Le dessinateur, dont l’expérience muséale comprend la conception du Train World schaerbeekois – réussite scénographique comme économique – rappelle l’essence du lieu. ” Lorsque le Centre a été inauguré en 1989, il était supposé présenter les auteurs de BD, on disait que c’était notre maison, se souvient-il. Ce n’est pas le cas avec cet espace qui ne devrait pas juste être un écrin confortable. En dépit d’un bâtiment certes compliqué à gérer, il s’agit aussi de développer les nouveaux outils, numériques entre autres, permettant de magnifier ce qu’est la bande dessinée. Le Centre a manqué de vision internationale et donne trop d’importance à la gestion des événements et à la restauration via la brasserie. Cette lettre repose la question du rôle du lieu : il est temps de voir comment, en ce moment clé, fonctionne aussi son conseil d’administration. Il ne faut pas oublier que la Belgique a produit des génies de la BD : est-ce que vous trouvez que le Centre est à la hauteur de cela ? La question va donc bien au-delà d’Isabelle Debekker. ”

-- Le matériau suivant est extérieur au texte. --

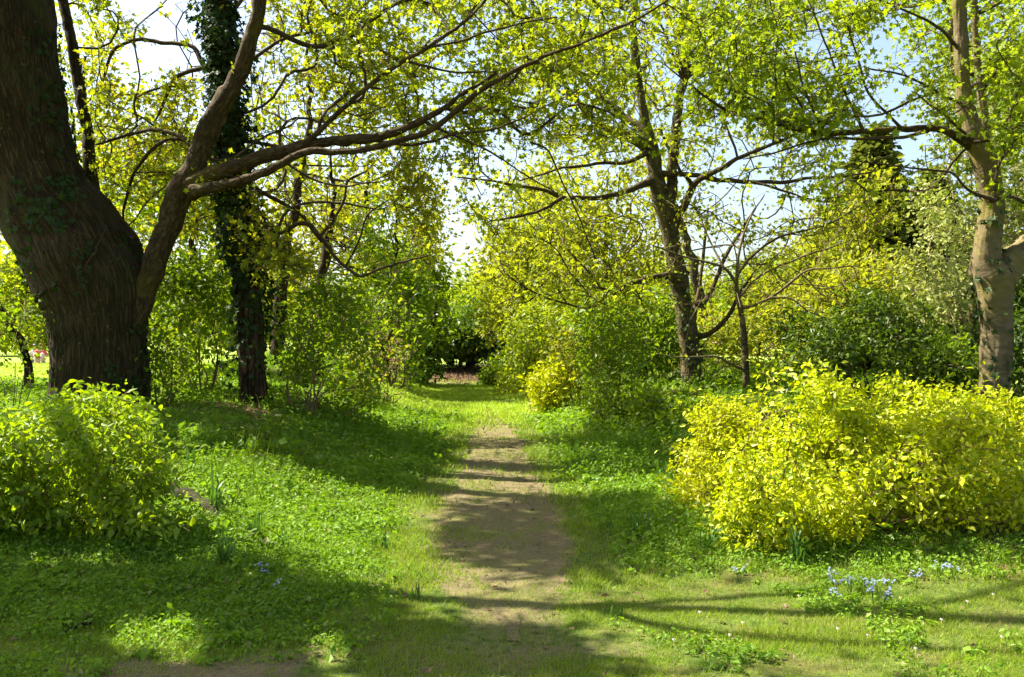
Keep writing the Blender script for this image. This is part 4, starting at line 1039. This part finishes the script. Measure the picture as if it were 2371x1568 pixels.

Une partie de la corporation BD sous-entend donc qu’il y aurait à la fois un manque de vision et d’ambition pour le futur de la part de la nouvelle équipe, et aussi un possible conflit d’intérêt concernant l’entreprise traiteur oeuvrant pour le centre et la gestionnaire de la Brasserie Horta au rez-de-chaussée du musée. La première est dirigée par le père et l’oncle d’Isabelle Debekker, la seconde par sa soeur. Suite à la lettre ouverte , la directrice n’a pas retourné notre appel téléphonique, mais deux jours auparavant, devant un jus d’ananas à ladite brasserie, elle s’expliquait déjà. ” Oui, j’ai travaillé pour l’entreprise des frères Debekker pendant six ans mais leur business de traiteurs avait un lien avec le CBBD bien avant que celui-ci ne m’engage. Même chose pour la Brasserie Horta, tenue par ma soeur qui est là depuis 12 ans. Avec le CA, on va cadrer les choses pour éviter que l’on puisse être accusés de passe-droit. ”

Rififi au musée de la BD
© Photos : Ph.Cornet

Immersion numérique ?

Isabelle Debekker admet volontiers ne pas avoir proposé de plan de bataille formel lors de sa candidature mais assure en concocter un ” en concertation avec l’ensemble du personnel. Il faut notamment davantage communiquer avec la partie belge des visiteurs, seulement 13% de l’ensemble, rappeler qu’il y a une salle de lecture où l’on peut venir passer des après-midis à lire des centaines de BD pour 50 centimes, et puis une bibliothèque fournie “.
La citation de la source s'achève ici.